Of all the teams for Dallas to host

Takeaway the NFC East and there probably is not a bigger rival in the NFC for the Dallas Cowboys than the Green Bay Packers. In the AFC there is no question the Pittsburgh Steelers are the Cowboys’ biggest rival.

Now Cowboys Stadium and its owner Jerry Jones has to watch two of his franchise’s biggest rivals play in the largest domed stadium in the world for the Super Bowl and watch one of those teams raise the Vince Lombardi Trophy on his field.

This all in year when Jones was so hopeful that his Cowboys would be the first team to play a Super Bowl on its home field.

Dallas and Green Bay have faced each other six times in the playoffs. Green Bay won both times it mattered the most _ with the NFL title on the line. The Steelers and Cowboys have met in three Super Bowls, Pittsburgh winning two of them.

A Cowboys fan called in to where I was watching Championship weekend and said: “The worst thing in sports history will be to see the Steelers celebrate winning the Super Bowl in Dallas’ stadium.”

Dallas’ history with Pittsburgh literally goes back to the beginning of the Cowboys’ existence.

The two teams met in the first regular season game the Cowboys ever played (a 35-28 victory for the Steelers in 1960). The Steel Curtain defense Pittsburgh boasted in the 1970s helped the Steelers defeat Dallas in Super Bowls X and XIII. The two teams have split their 10 meetings since Super Bowl XIII, including the Cowboys finally getting into the win column against Pittsburgh in the title game with a victory in Super Bowl XXX.

The Packers defeated Dallas in 1966 to win the NFL Championship and advance to the first Super Bowl. Green Bay came back the next year to win the “Ice Bowl” and advance to Super Bowl II as NFL champions. The Packers went on to win both Super Bowls.

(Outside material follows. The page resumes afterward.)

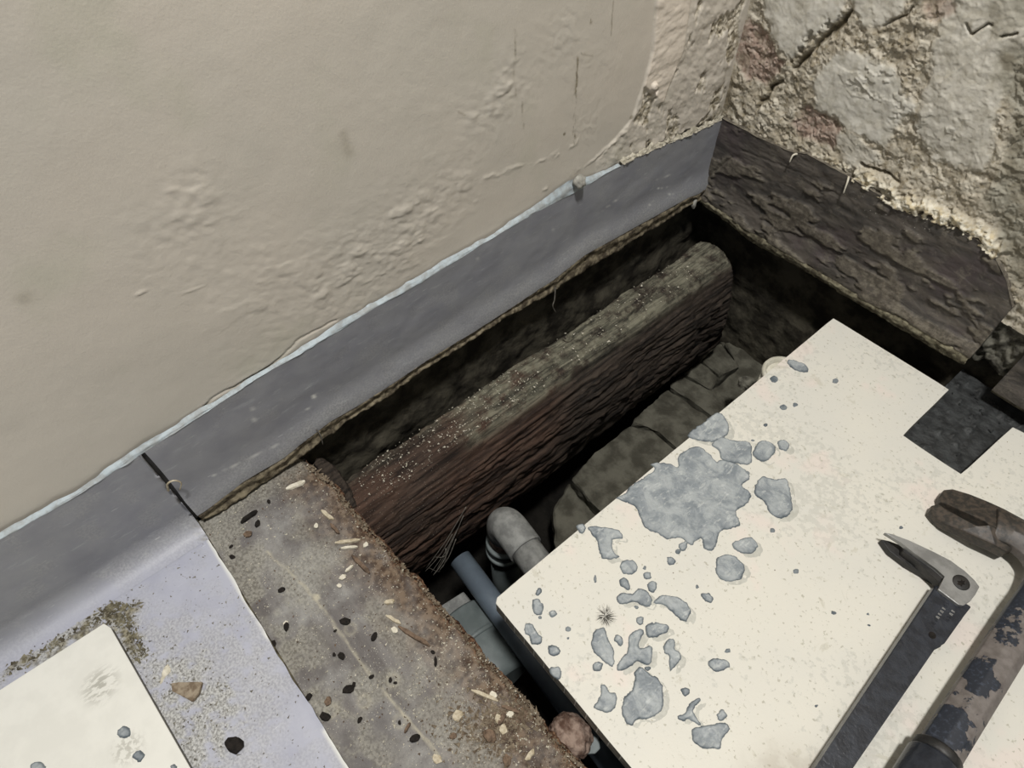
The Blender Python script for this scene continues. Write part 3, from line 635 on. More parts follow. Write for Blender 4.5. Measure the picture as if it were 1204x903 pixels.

More recently, Dallas has had the upper hand on Green Bay in the playoffs. The Cowboys won in the second round of the 1982 NFC playoffs as well as the 1993 and 1994 NFC divisional rounds and the 1995 NFC Championship game. Longtime Packer quarterback, Brett Favre, was 0-9 in Dallas.

The irony is almost unbelievable that the luxurious $1.3 billion stadium with room for 110,000 now has to play host to two franchises that have caused this city such heartache.